Também votaram pela necessidade de modulação os ministros Dias Toffoli, Edson Fachin e Nunes Marques. Mendonça votou contra a modulação, mas afastou a exibilidade de multas tributárias punitivas e moratórias aplicadas aos contribuintes. Esse ponto em específico ainda será votado pelos ministros.
Julgamento retomado
Os embargos começaram a ser analisados no Plenário físico em novembro de 2023, mas o caso foi paralisado por pedido de vista do ministro Dias Toffoli.
Na retomada do julgamento, Toffoli afirmou que não modular a decisão traria insegurança jurídica, já que o entendimento de 2023 foi inovador e atingiu contribuintes que, com confiança na coisa julgada, deixaram de alocar recursos para o pagamento de tributo então reconhecido como inconstitucional.
“Havia uma base de confiança em prol dos contribuintes, formada em sede de recursos repetitivos pelo STJ. Os contribuintes acreditavam nessa base, a qual vinha perdurando por mais de uma década, e em sua manutenção”, disse o ministro. “Realizaram atos concretos, acreditando naquela base, já com coisa julgada, deixando de provisionar recursos para o pagamento do tributo reconhecido com inconstitucional em decisão transitada em julgado e realizando programações de suas finanças ou gastos pro futuro, à luz desse quadro”, prosseguiu Toffoli.
Nunes Marques foi o último a votar, também pela necessidade de modulação.
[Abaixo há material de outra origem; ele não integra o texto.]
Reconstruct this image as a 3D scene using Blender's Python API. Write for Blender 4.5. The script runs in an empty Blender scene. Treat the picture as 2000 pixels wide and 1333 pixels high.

“Quando o Supremo fixa tese que contempla o princípio da irretroatibilidade, acena em direção à boa-fé, à proteção da confiança legítima e à segurança jurídica. Demonstra que os contribuintes eximidos do pagamento de determinado tributo por força de decisão do Judiciário, e, além do mais, transitada em julgado, tinham motivo para estar seguros. Não seriam surpreendidos.”